PROBLEM:
Return all lines where the word "extends" can be found.

## Begin

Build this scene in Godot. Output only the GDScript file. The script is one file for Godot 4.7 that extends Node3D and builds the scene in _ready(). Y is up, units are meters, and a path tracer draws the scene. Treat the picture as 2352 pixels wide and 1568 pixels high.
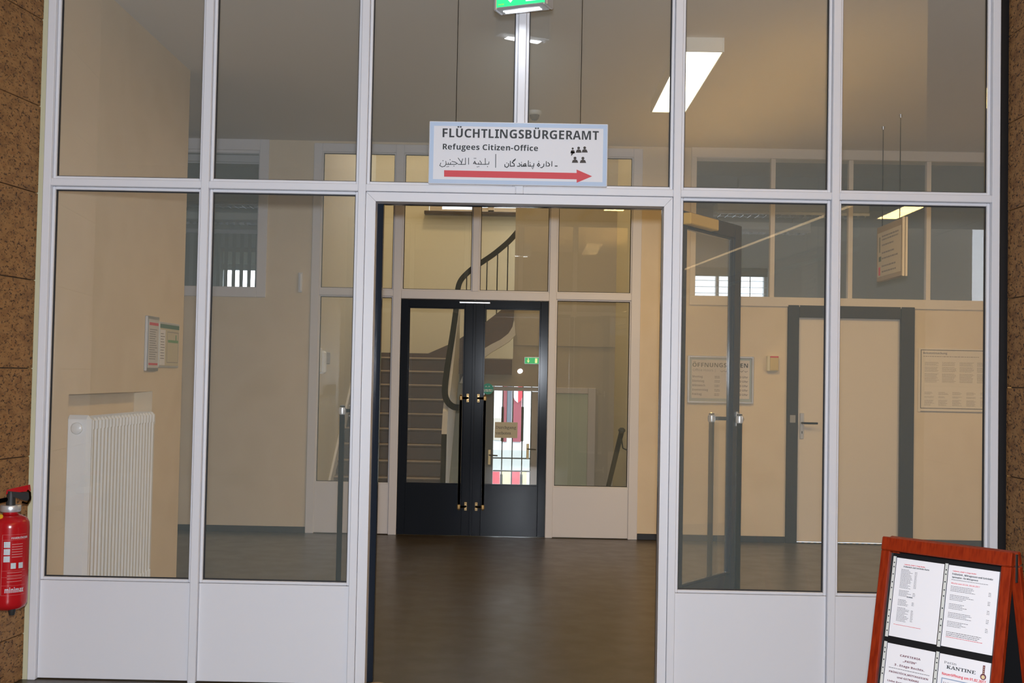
extends Node3D
# A hall with a white glazed partition; behind it an inner lobby, a second partition with dark doors, a stairwell and two offices.
# x runs right, y up, the partition stands in the plane z = 0 and the lobby's far wall in z = ZB. Units are metres.

const ZB := -5.75
const CEIL := 3.96
const CAM := Vector3(0, 1.6, 6.044)

class MB:
	var v := PackedVector3Array()
	var n := PackedVector3Array()
	func tri(a: Vector3, b: Vector3, c: Vector3, na: Vector3, nb: Vector3, nc: Vector3) -> void:
		v.append_array([a, c, b]); n.append_array([na, nc, nb])
	func poly(p: Array, out: Vector3) -> void:
		var nn: Vector3 = (p[1] - p[0]).cross(p[2] - p[0])
		if nn.length() < 1e-14: return
		nn = nn.normalized()
		var q := p.duplicate()
		if nn.dot(out) < 0.0:
			q.reverse(); nn = -nn
		for i in range(1, q.size() - 1):
			tri(q[0], q[i], q[i + 1], nn, nn, nn)
	func box(c: Vector3, s: Vector3, ch := 0.0, xf := Transform3D()) -> MB:
		var h := s * 0.5
		ch = minf(ch, minf(h.x, minf(h.y, h.z)) * 0.9)
		var o := xf * c
		for ax in 3:
			var a1 := (ax + 1) % 3
			var a2 := (ax + 2) % 3
			for sg in [-1.0, 1.0]:
				var pts := []
				for k in [[-1, -1], [1, -1], [1, 1], [-1, 1]]:
					var p := Vector3.ZERO
					p[ax] = sg * h[ax]; p[a1] = k[0] * (h[a1] - ch); p[a2] = k[1] * (h[a2] - ch)
					pts.append(xf * (c + p))
				var d := Vector3.ZERO
				d[ax] = sg
				poly(pts, xf.basis * d)
			if ch > 0.0:
				for s1 in [-1.0, 1.0]:
					for s2 in [-1.0, 1.0]:
						var pts2 := []
						for k in [[-1, 0], [1, 0], [1, 1], [-1, 1]]:
							var p := Vector3.ZERO
							p[ax] = k[0] * (h[ax] - ch)
							p[a1] = s1 * (h[a1] - (0.0 if k[1] == 0 else ch)); p[a2] = s2 * (h[a2] - (ch if k[1] == 0 else 0.0))
							pts2.append(xf * (c + p))
						var d := Vector3.ZERO
						d[a1] = s1; d[a2] = s2
						poly(pts2, xf.basis * d)
		if ch > 0.0:
			for sx in [-1.0, 1.0]:
				for sy in [-1.0, 1.0]:
					for sz in [-1.0, 1.0]:
						var g := Vector3(sx, sy, sz)
						var e := h - Vector3(ch, ch, ch)
						poly([xf * (c + g * Vector3(h.x, e.y, e.z)), xf * (c + g * Vector3(e.x, h.y, e.z)), xf * (c + g * Vector3(e.x, e.y, h.z))], xf.basis * g)
		return self
	func span(x0: float, x1: float, y0: float, y1: float, z0: float, z1: float, ch := 0.0) -> MB:
		return box(Vector3(x0 + x1, y0 + y1, z0 + z1) * 0.5, Vector3(absf(x1 - x0), absf(y1 - y0), absf(z1 - z0)), ch)
	func frame(x0: float, x1: float, y0: float, y1: float, w: float, z0: float, z1: float, ch := 0.0) -> MB:
		span(x0, x0 + w, y0, y1, z0, z1, ch); span(x1 - w, x1, y0, y1, z0, z1, ch)
		span(x0 + w, x1 - w, y0, y0 + w, z0, z1, ch); span(x0 + w, x1 - w, y1 - w, y1, z0, z1, ch)
		return self
	func prism(p2: Array, z0: float, z1: float, xf := Transform3D()) -> MB:
		var p := PackedVector2Array(p2)
		if Geometry2D.is_polygon_clockwise(p): p.reverse()
		var idx := Geometry2D.triangulate_polygon(p)
		for z in [z0, z1]:
			var out := xf.basis * Vector3(0, 0, 1 if z == maxf(z0, z1) else -1)
			for i in range(0, idx.size(), 3):
				poly([xf * Vector3(p[idx[i]].x, p[idx[i]].y, z), xf * Vector3(p[idx[i + 1]].x, p[idx[i + 1]].y, z), xf * Vector3(p[idx[i + 2]].x, p[idx[i + 2]].y, z)], out)
		for i in p.size():
			var a := p[i]
			var b := p[(i + 1) % p.size()]
			var e := b - a
			poly([xf * Vector3(a.x, a.y, z0), xf * Vector3(b.x, b.y, z0), xf * Vector3(b.x, b.y, z1), xf * Vector3(a.x, a.y, z1)], xf.basis * Vector3(e.y, -e.x, 0))
		return self
	func tube(path: Array, r: float, seg := 12, flat := 1.0) -> MB:
		var rings := []
		var nors := []
		var up := Vector3.UP
		for i in path.size():
			var t: Vector3 = (path[mini(i + 1, path.size() - 1)] - path[maxi(i - 1, 0)]).normalized()
			if i == 0 and absf(t.dot(up)) > 0.9: up = Vector3(0, 0, 1)
			var s := t.cross(up).normalized()
			up = s.cross(t).normalized()
			var ring := []
			var nr := []
			for k in seg:
				var a := TAU * k / seg
				var d := s * cos(a) + up * sin(a) * flat
				ring.append(path[i] + d * r); nr.append((s * cos(a) + up * sin(a)).normalized())
			rings.append(ring); nors.append(nr)
		for i in path.size() - 1:
			for k in seg:
				var m := (k + 1) % seg
				var a: Vector3 = rings[i][k]; var b: Vector3 = rings[i][m]; var c: Vector3 = rings[i + 1][m]; var d: Vector3 = rings[i + 1][k]
				tri(a, b, c, nors[i][k], nors[i][m], nors[i + 1][m]); tri(a, c, d, nors[i][k], nors[i + 1][m], nors[i + 1][k])
		poly(rings[0], path[0] - path[1]); poly(rings[-1], path[-1] - path[-2])
		return self
	func lathe(prof: Array, seg := 32, xf := Transform3D()) -> MB:   # prof: Vector2(radius, height), from the bottom up
		for i in prof.size() - 1:
			var a: Vector2 = prof[i]
			var b: Vector2 = prof[i + 1]
			var e := b - a
			if e.length() < 1e-7: continue
			var na := Vector2(e.y, -e.x).normalized()
			var nlo := na
			var nhi := na
			if i > 0:
				var e0: Vector2 = a - prof[i - 1]
				var n0 := Vector2(e0.y, -e0.x).normalized()
				if n0.dot(na) > 0.6: nlo = (n0 + na).normalized()
			if i < prof.size() - 2:
				var e1: Vector2 = prof[i + 2] - b
				var n1 := Vector2(e1.y, -e1.x).normalized()
				if n1.dot(na) > 0.6: nhi = (n1 + na).normalized()
			for k in seg:
				var t0 := TAU * k / seg
				var t1 := TAU * (k + 1) / seg
				var f := func(q: Vector2, t: float) -> Vector3: return Vector3(q.x * cos(t), q.y, -q.x * sin(t))
				var A: Vector3 = xf * f.call(a, t0); var B: Vector3 = xf * f.call(a, t1); var C: Vector3 = xf * f.call(b, t1); var D: Vector3 = xf * f.call(b, t0)
				var nA: Vector3 = xf.basis * f.call(nlo, t0); var nB: Vector3 = xf.basis * f.call(nlo, t1); var nC: Vector3 = xf.basis * f.call(nhi, t1); var nD: Vector3 = xf.basis * f.call(nhi, t0)
				if a.x > 1e-6: tri(A, B, C, nA, nB, nC)
				if b.x > 1e-6: tri(A, C, D, nA, nC, nD)
		return self
	func mesh() -> ArrayMesh:
		var arr := []
		arr.resize(Mesh.ARRAY_MAX)
		arr[Mesh.ARRAY_VERTEX] = v; arr[Mesh.ARRAY_NORMAL] = n
		var m := ArrayMesh.new()
		m.add_surface_from_arrays(Mesh.PRIMITIVE_TRIANGLES, arr)
		return m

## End

CORRECT OUTPUT:
Build this scene in Godot. Output only the GDScript file. The script is one file for Godot 4.7 that extends Node3D and builds the scene in _ready(). Y is up, units are meters, and a path tracer draws the scene. Treat the picture as 2352 pixels wide and 1568 pixels high.
extends Node3D